Samsung officially announced the Exynos 9810 processor not too long ago. The Galaxy S9 will be the first handset to be powered by this processor and now the first Galaxy S9 Exynos 9810 benchmark has surfaced online. The single-core and multi-core scores will leave you impressed when you compare them with the recent Qualcomm Snapdragon 845 benchmark.
First Galaxy S9 Exynos 9810 benchmark
An Exynos 9810-powered Galaxy S9 bearing model number SM-G960F has now surfaced on the Geekbench website. The listing mentions a single-core and multi-core score of 3648 and 8894 respectively.

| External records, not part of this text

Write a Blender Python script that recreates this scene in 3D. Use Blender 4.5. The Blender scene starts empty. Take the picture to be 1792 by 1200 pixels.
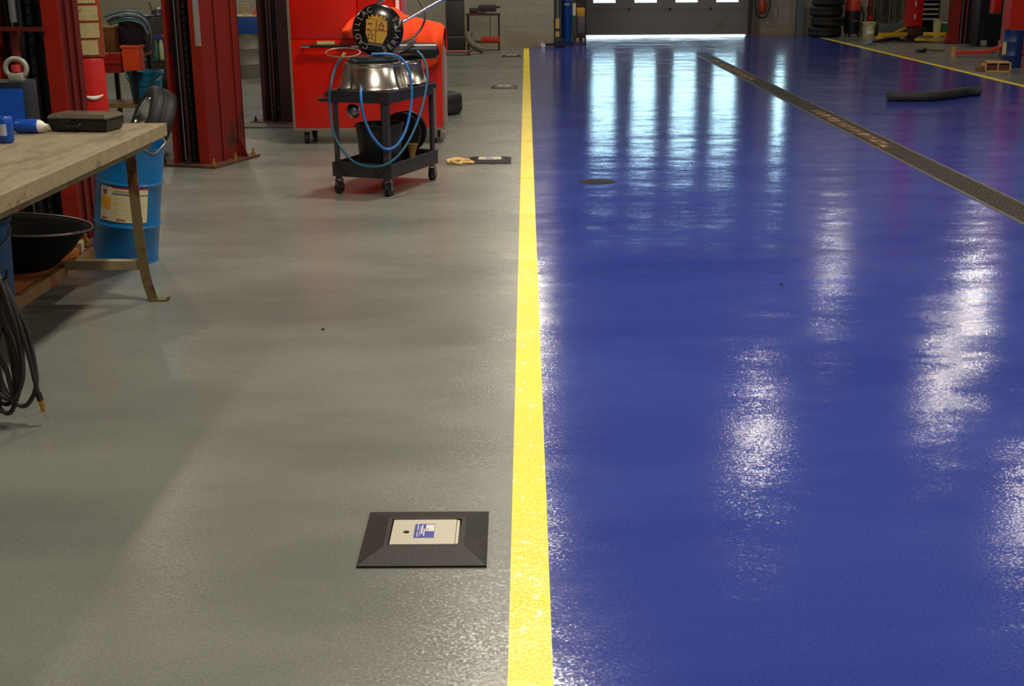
import bpy, bmesh, math, random
from math import sin, cos, tan, pi, radians, atan2, sqrt
from mathutils import Vector, Matrix, Euler
random.seed(7)
S = bpy.context.scene
COL = S.collection

# ------------------------------------------------------------------ camera
FPX = 2200.0; CAMH = 1.53
PITCH = math.atan(657.8/FPX); YAW = radians(0.72); ROLL = radians(0.4)
cam = bpy.data.objects.new('camera', bpy.data.cameras.new('camera')); COL.objects.link(cam)
cam.data.sensor_width = 36.0; cam.data.sensor_fit = 'HORIZONTAL'
cam.data.lens = FPX*36.0/1792.0
cam.data.clip_start = 0.05; cam.data.clip_end = 300
fwd = Vector((-sin(YAW)*cos(PITCH), cos(YAW)*cos(PITCH), -sin(PITCH)))
rgt = Vector((cos(YAW), sin(YAW), 0)); upv = rgt.cross(fwd)
rg2 = rgt*cos(ROLL)-upv*sin(ROLL); up2 = upv*cos(ROLL)+rgt*sin(ROLL)
mw = Matrix((rg2, up2, -fwd)).transposed().to_4x4(); mw.translation = (0, 0, CAMH)
cam.matrix_world = mw
S.camera = cam

# ------------------------------------------------------------------ light
S.view_settings.view_transform = 'Standard'; S.view_settings.look = 'None'
S.view_settings.gamma = 1.0; S.view_settings.use_curve_mapping = False
S.view_settings.exposure = 0.0
LAMP_W = 182.0                     # watts of one high-bay lamp
LAMP_C = (1.0, 0.89, 0.74)
SKY_STRENGTH = 6.0
W = bpy.data.worlds.new('world'); S.world = W; W.use_nodes = True
wn = W.node_tree.nodes; bg = wn['Background']
bg.inputs['Color'].default_value = (0.62, 0.86, 1.0, 1); bg.inputs['Strength'].default_value = SKY_STRENGTH
ROOM = dict(x0=-9.0, x1=14.0, y0=-7.0, y1=29.5, z1=5.9)
# lamp positions (x, y, relative power): rows over the two bays and the lane
LAMPS = [(0, 4.8, 1.0), (0, 9.7, 1.1), (0, 14.6, .17), (0, 19.5, .12), (0, 24.2, .6),
         (6.4, 4.8, 1.0), (6.4, 9.7, 1.1), (6.4, 14.6, .10), (6.9, 20.0, .13), (9.3, 25.5, .32), (7.0, 28.2, .12),
         (-5.6, 4.8, .2), (-5.6, 10.2, .45), (-5.6, 16, .4), (-5.6, 22, .5),
         (3.35, 17.2, .13), (0, -1.5, .9), (6.4, -1.5, .9)]  # last two: unseen fill lamps added behind the camera

# ------------------------------------------------------------------ helpers
def lin(c):
    c = c/255.0
    return c/12.92 if c <= .04045 else ((c+.055)/1.055)**2.4
def L3(c): return (lin(c[0]), lin(c[1]), lin(c[2]), 1)

def ray(px, py): return fwd + rg2*((px-896)/FPX) - up2*((py-600)/FPX)
def G(px, py, z=0.0):
    d = ray(px, py); t = (z-CAMH)/d.z; return Vector((0, 0, CAMH)) + d*t
def V(px, py, Y):
    d = ray(px, py); t = Y/d.y; return Vector((0, 0, CAMH)) + d*t

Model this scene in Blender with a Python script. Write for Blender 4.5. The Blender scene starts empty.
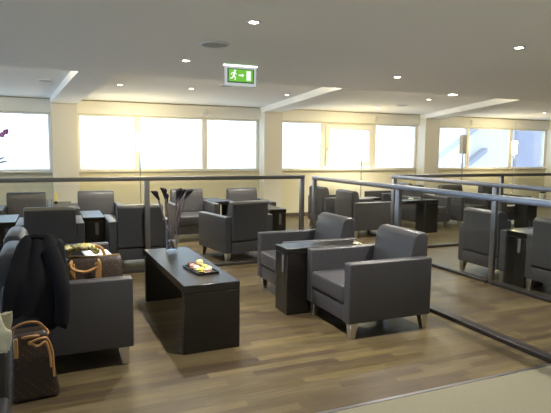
import bpy, bmesh, math, random
from mathutils import Vector, Matrix
random.seed(7)
PI = math.pi
scene = bpy.context.scene
COL = scene.collection

# ------------------------------------------------------------------ materials
def nt(name):
    m = bpy.data.materials.new(name); m.use_nodes = True
    t = m.node_tree; t.nodes.clear()
    out = t.nodes.new('ShaderNodeOutputMaterial')
    return m, t, out

def N(t, kind, **kw):
    n = t.nodes.new(kind)
    for k, v in kw.items():
        if k in n.inputs: n.inputs[k].default_value = v
        else: setattr(n, k, v)
    return n

def rgba(c): return (c[0], c[1], c[2], 1)

def pbr(name, col, rough=.5, metal=0, spec=.5, var=.0, vscale=8, bump=0, bscale=200, coat=0):
    m, t, out = nt(name)
    b = t.nodes.new('ShaderNodeBsdfPrincipled')
    b.inputs['Roughness'].default_value = rough
    b.inputs['Metallic'].default_value = metal
    b.inputs['Specular IOR Level'].default_value = spec
    b.inputs['Coat Weight'].default_value = coat
    tc = t.nodes.new('ShaderNodeTexCoord')
    nz = N(t, 'ShaderNodeTexNoise', Scale=vscale, Detail=4.0)
    t.links.new(tc.outputs['Object'], nz.inputs['Vector'])
    mx = t.nodes.new('ShaderNodeMix'); mx.data_type = 'RGBA'
    mx.inputs[6].default_value = rgba([c*(1-var) for c in col])
    mx.inputs[7].default_value = rgba([min(1, c*(1+var)) for c in col])
    t.links.new(nz.outputs['Fac'], mx.inputs[0])
    t.links.new(mx.outputs[2], b.inputs['Base Color'])
    if bump:
        n2 = N(t, 'ShaderNodeTexNoise', Scale=bscale, Detail=3.0)
        t.links.new(tc.outputs['Object'], n2.inputs['Vector'])
        bp = N(t, 'ShaderNodeBump', Strength=bump, Distance=.004)
        t.links.new(n2.outputs['Fac'], bp.inputs['Height'])
        t.links.new(bp.outputs['Normal'], b.inputs['Normal'])
    t.links.new(b.outputs['BSDF'], out.inputs['Surface'])
    return m

def emis(name, col, s):
    m, t, out = nt(name)
    e = N(t, 'ShaderNodeEmission', Color=rgba(col), Strength=s)
    t.links.new(e.outputs[0], out.inputs['Surface'])
    return m

def glassy(name, tint=(1, 1, 1), refl=.5, ior=1.45):
    """thin clear glass: straight-through transparency plus a fresnel mirror reflection"""
    m, t, out = nt(name)
    tr = N(t, 'ShaderNodeBsdfTransparent', Color=rgba(tint))
    gl = N(t, 'ShaderNodeBsdfGlossy', Roughness=.01)
    fr = N(t, 'ShaderNodeFresnel', IOR=ior)
    mu = N(t, 'ShaderNodeMath', operation='MULTIPLY'); mu.inputs[1].default_value = refl
    t.links.new(fr.outputs[0], mu.inputs[0])
    mx = t.nodes.new('ShaderNodeMixShader')
    t.links.new(mu.outputs[0], mx.inputs[0])
    t.links.new(tr.outputs[0], mx.inputs[1]); t.links.new(gl.outputs[0], mx.inputs[2])
    t.links.new(mx.outputs[0], out.inputs['Surface'])
    return m

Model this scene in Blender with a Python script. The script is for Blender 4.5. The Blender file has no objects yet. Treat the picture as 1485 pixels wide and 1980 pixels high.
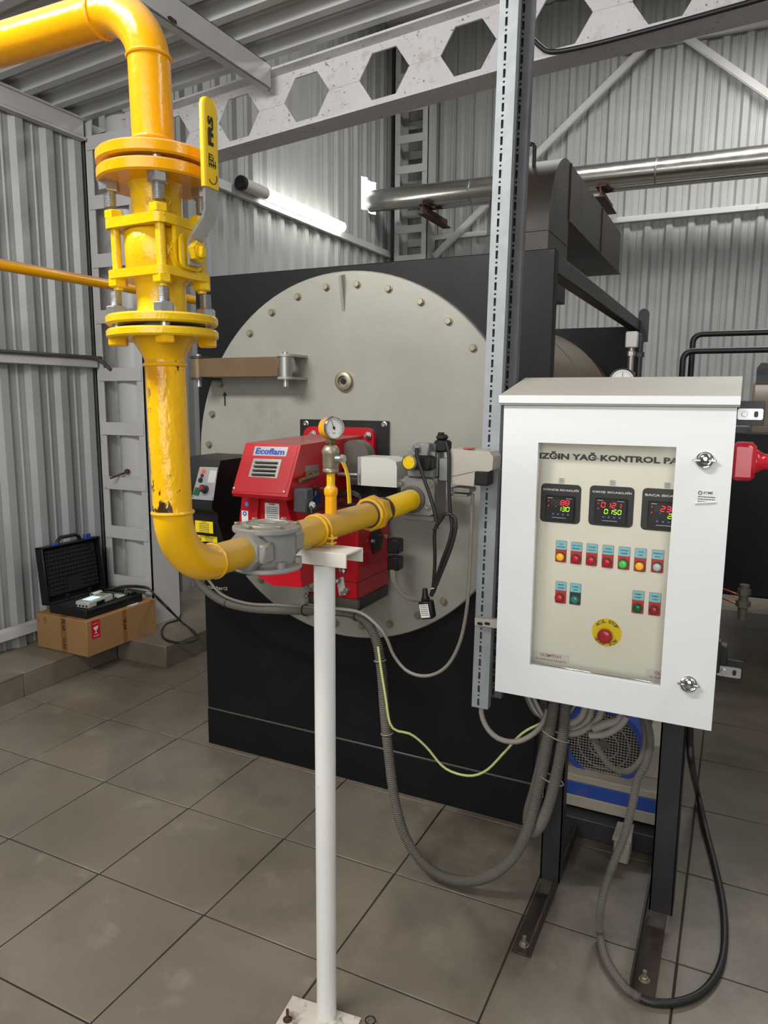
import bpy, bmesh, math, random
from mathutils import Vector, Matrix
random.seed(7)
PI = math.pi
SC = bpy.context.scene
COL = SC.collection
V = Vector

# ---------------------------------------------------------------- camera
FPX, IW, IH = 1408.0, 1485.0, 1980.0
YAW, PITCH, ROLL = 0.4511, 0.1528, 0.0076
CAM = V((2.2998, -2.0663, 1.6009))
_f = V((-math.sin(YAW) * math.cos(PITCH), math.cos(YAW) * math.cos(PITCH), -math.sin(PITCH)))
_r0 = V((math.cos(YAW), math.sin(YAW), 0))
_u0 = _r0.cross(_f)
CR = _r0 * math.cos(ROLL) + _u0 * math.sin(ROLL)
CU = -_r0 * math.sin(ROLL) + _u0 * math.cos(ROLL)
cam_data = bpy.data.cameras.new('camera')
cam_data.sensor_fit = 'VERTICAL'
cam_data.sensor_height = 36.0
cam_data.lens = FPX / IH * 36.0
cam_data.clip_start = 0.02
cam = bpy.data.objects.new('camera', cam_data)
COL.objects.link(cam)
cam.matrix_world = Matrix(((CR.x, CU.x, -_f.x, CAM.x), (CR.y, CU.y, -_f.y, CAM.y), (CR.z, CU.z, -_f.z, CAM.z), (0, 0, 0, 1)))
SC.camera = cam


def at(px, py, X=None, Y=None, Z=None):
    """point of a known plane of the room that the survey photograph shows at px, py"""
    d = _f + CR * ((px - IW / 2) / FPX) - CU * ((py - IH / 2) / FPX)
    for k, v in enumerate((X, Y, Z)):
        if v is not None:
            return CAM + d * ((v - CAM[k]) / d[k])


# ---------------------------------------------------------------- world, lights, exposure
SC.view_settings.view_transform = 'Standard'
SC.view_settings.look = 'None'
SC.view_settings.gamma = 1.0
SC.view_settings.use_curve_mapping = False
SC.view_settings.exposure = 0.55
wd = bpy.data.worlds.new('daylight')
SC.world = wd
wd.use_nodes = True
wd.node_tree.nodes['Background'].inputs[0].default_value = (0.92, 0.95, 1.0, 1)
wd.node_tree.nodes['Background'].inputs[1].default_value = 3.0


def lamp(name, loc, aim, sx, sy, power, col=(1.0, 0.985, 0.95)):
    l = bpy.data.lights.new(name, 'AREA')
    l.shape = 'RECTANGLE'
    l.size, l.size_y, l.energy, l.color = sx, sy, power, col
    o = bpy.data.objects.new(name, l)
    COL.objects.link(o)
    o.location = loc
    o.rotation_euler = (V(aim) - V(loc)).to_track_quat('-Z', 'Y').to_euler()
    return o


# the plant room's ceiling tube lamps that hang outside the frame, and an added front fill behind the viewer
lamp('lamp_near', (0.5, -2.1, 3.2), (0.5, 1.0, 0.9), 1.6, 0.3, 54)
lamp('lamp_near_upper_half', (0.5, -2.1, 3.0), (0.6, -1.6, 4.0), 1.6, 0.3, 14)
lamp('lamp_right', (3.9, -0.6, 3.35), (2.2, 0.6, 0.4), 0.3, 1.6, 16)
lamp('fill_front', (2.2, -4.4, 2.1), (0.9, 0.8, 1.3), 3.4, 2.4, 72, (0.98, 0.985, 1.0))  # added fill from behind the viewer, brightens fronts and undersides
lamp('lamp_hall_one', (0.9, 3.6, 5.3), (0.8, 4.0, 0), 1.6, 0.3, 40)
lamp('lamp_hall_two', (2.6, 4.5, 4.85), (2.5, 4.75, 0), 1.2, 0.07, 48)


# ---------------------------------------------------------------- helpers
def lin(c):
    o = []
    for x in c[:3]:
        x = x / 255.0
        o.append(x / 12.92 if x <= 0.04045 else ((x + 0.055) / 1.055) ** 2.4)
    return (*o, 1.0)


MATS = {}


def mat(name, rgb, rough=0.5, metal=0.0, var=0.0, scale=6.0, bump=0.0, bscale=80.0, spot=None, coat=0.0, emit=0.0, stretch=None, world=False, dust=None, patch=None):
    """procedural paint / metal: base colour, mottling, wear spots (rgb, scale, threshold, softness), relief, dust on upward faces"""
    if name in MATS:
        return MATS[name]
    m = bpy.data.materials.new(name)
    MATS[name] = m
    m.use_nodes = True
    nt = m.node_tree
    b = nt.nodes['Principled BSDF']
    c = lin(rgb)
    b.inputs['Base Color'].default_value = c
    b.inputs['Roughness'].default_value = rough
    b.inputs['Metallic'].default_value = metal
    if coat:
        b.inputs['Coat Weight'].default_value = coat
        b.inputs['Coat Roughness'].default_value = 0.15
    if emit:
        b.inputs['Emission Color'].default_value = c
        b.inputs['Emission Strength'].default_value = emit
    if not (var or bump or spot or dust):
        return m
    N = nt.nodes.new
    L = nt.links.new
    if world:
        vec = N('ShaderNodeNewGeometry').outputs['Position']
    else:
        vec = N('ShaderNodeTexCoord').outputs['Object']
        oi = N('ShaderNodeObjectInfo')
        ad = N('ShaderNodeVectorMath')
        ad.operation = 'ADD'
        mu = N('ShaderNodeMath')
        mu.operation = 'MULTIPLY'
        mu.inputs[1].default_value = 37.0
        L(oi.outputs['Random'], mu.inputs[0])
        L(vec, ad.inputs[0])
        L(mu.outputs[0], ad.inputs[1])
        vec = ad.outputs[0]
    if stretch:
        mp = N('ShaderNodeMapping')
        mp.inputs['Scale'].default_value = stretch
        L(vec, mp.inputs['Vector'])
        vec = mp.outputs[0]

    def noise(s, det=5.0, rg=0.6):
        n = N('ShaderNodeTexNoise')
        n.inputs['Scale'].default_value = s
        n.inputs['Detail'].default_value = det
        n.inputs['Roughness'].default_value = rg
        L(vec, n.inputs['Vector'])
        return n.outputs['Fac']

    def ramp(src, a, z):
        r = N('ShaderNodeMapRange')
        r.inputs['From Min'].default_value = a
        r.inputs['From Max'].default_value = z
        L(src, r.inputs['Value'])
        return r.outputs['Result']

    def mix(fac, a, z):
        x = N('ShaderNodeMix')
        x.data_type = 'RGBA'
        L(fac, x.inputs['Factor'])
        for s, i in ((a, 6), (z, 7)):
            if isinstance(s, tuple):
                x.inputs[i].default_value = s
            else:
                L(s, x.inputs[i])
        return x.outputs[2]
    col = c
    if var:
        lo = tuple(max(0, k * (1 - var)) for k in c[:3]) + (1,)
        hi = tuple(min(1, k * (1 + var)) for k in c[:3]) + (1,)
        col = mix(ramp(noise(scale), 0.3, 0.7), lo, hi)
        rr = N('ShaderNodeMapRange')
        rr.inputs['To Min'].default_value = max(0.03, rough - 0.08)
        rr.inputs['To Max'].default_value = min(1, rough + 0.12)
        L(noise(scale * 1.7), rr.inputs['Value'])
        L(rr.outputs['Result'], b.inputs['Roughness'])
    for sp in ([spot] if spot and not isinstance(spot, list) else (spot or [])):
        col = mix(ramp(noise(sp[1], 6.0, 0.65), sp[2], sp[2] + sp[3]), col, lin(sp[0]))
    for (prgb, pc, pr, ps, pa) in (patch or []):          # oily, dirty areas of the floor with ragged outlines
        dn_ = N('ShaderNodeVectorMath')
        dn_.operation = 'DISTANCE'
        L(vec, dn_.inputs[0])
        dn_.inputs[1].default_value = pc
        ns = N('ShaderNodeMath')
        ns.operation = 'MULTIPLY_ADD'
        L(noise(2.6, 6.0, 0.7), ns.inputs[0])
        ns.inputs[1].default_value = 1.6
        L(dn_.outputs['Value'], ns.inputs[2])
        am = N('ShaderNodeMath')
        am.operation = 'MULTIPLY'
        L(ramp(ns.outputs[0], pr + ps, pr), am.inputs[0])
        am.inputs[1].default_value = pa
        col = mix(am.outputs[0], col, lin(prgb))
    if dust:
        g = N('ShaderNodeNewGeometry')
        sx = N('ShaderNodeSeparateXYZ')
        L(g.outputs['Normal'], sx.inputs[0])
        d1 = ramp(sx.outputs['Z'], dust[1], 1.0)
        mm = N('ShaderNodeMath')
        mm.operation = 'MULTIPLY'
        L(d1, mm.inputs[0])
        mm.inputs[1].default_value = dust[2]
        col = mix(mm.outputs[0], col, lin(dust[0]))
    if not isinstance(col, tuple):
        L(col, b.inputs['Base Color'])
    if bump:
        bp = N('ShaderNodeBump')
        bp.inputs['Strength'].default_value = bump
        bp.inputs['Distance'].default_value = 0.004
        L(noise(bscale, 4.0), bp.inputs['Height'])
        L(bp.outputs[0], b.inputs['Normal'])
    return m


WO = {}          # world origin of every object that parents something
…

That's quite a significant improvement over the previous high-end chip – the Exynos 8895 – which powers devices like the Galaxy S8 and the Galaxy Note 8. The 8895-powered Note 8 posted 1960 and 6473 single-core and multi-score scores, respectively.
The Snapdragon 845 was benchmarked recently and it returned average (median) scores of 2400 and 8400. Samsung is going to use this chip for some variants of the Galaxy S9 and the Galaxy S9+ in select markets like North America.
This suggests that the Exynos-powered variants of the Galaxy S9 will have quite a leg up on their Snapdragon counterparts in the performance department. Some reports have even gone so far as to suggest that the Snapdragon 845-powered Galaxy S9 will exhibit “mediocre” performance compared to the Exynos variant.
The SM-G960F that surfaced on Geekbench was running Android 8.0 Oreo with 4GB of RAM. Previous reports about the RAM and storage variants have suggested that only the Galaxy S9+ will feature 6GB of RAM. The chip's base frequency is listed as 1.79GHz but it's likely going to be the clock speed of the little cluster.
It goes without saying that benchmark results are not the end-all, be-all of performance indicators. One can count on the chip's generational improvement to deliver performance gain but that will only be quantified once we put the device through real-world tests to see how it really performs. The scores themselves can only be properly verified once the device is out and people can run benchmarks themselves.
Bear in mind that it's still early days as far as Exynos 9810 benchmarks are concerned, not to mention that benchmark results can easily be faked. Expect to see more results surface in the days leading up to the launch.